Yes you need a lever to disengage the clutch. You are not going to pull the cable by hand. You also need to adjust everything as I described to you earlier, once you have a lever installed
 
Thanks, I'll adjust everything as you suggested this weekend. Waiting on new levers and perches. I appreciate the assistance!
 
rolling starts not stopping at lights,shifting at the propper rpm,whay need a clutch?lol sorry feeling froggy tonight .
 
rolling starts not stopping at lights,shifting at the propper rpm,whay need a clutch?lol sorry feeling froggy tonight .

Did that when I was much younger and the clutch cable broke on my 305 Scrambler. :)
 
I have the cable installed correctly and routed as stock, lever adjuster and engine case adjusters are all the way out and but I can't get it to completely release the clutch plates when pulling on the lever. The new cable is the same length as the stock one. The bars are a few inches shorter than what came on the bike. Is my problem that the cable is now too long?
 
What happened when you adjusted the helix? How much freeplay at the hand lever?

The helix doesn't rotate much when the lever is pulled.

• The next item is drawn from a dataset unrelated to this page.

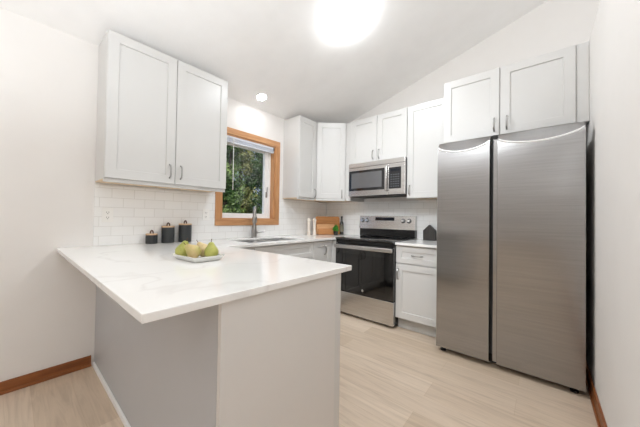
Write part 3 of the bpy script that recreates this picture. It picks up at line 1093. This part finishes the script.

Rod adjustment screw was screwed in until resistance and then backed off about a 1/4 turn.
 
has the bike been sitting for a long time or did the clutch work good before you replaced the cable?

Again, HOW MUCH FREEPLAY is at the lever?? like Nessism asked?
 
Very little freeplay at the lever. Clutch worked before I replaced the cable but the bike has been sitting for about a year. The engine had been removed from the frame but the case has not been opened.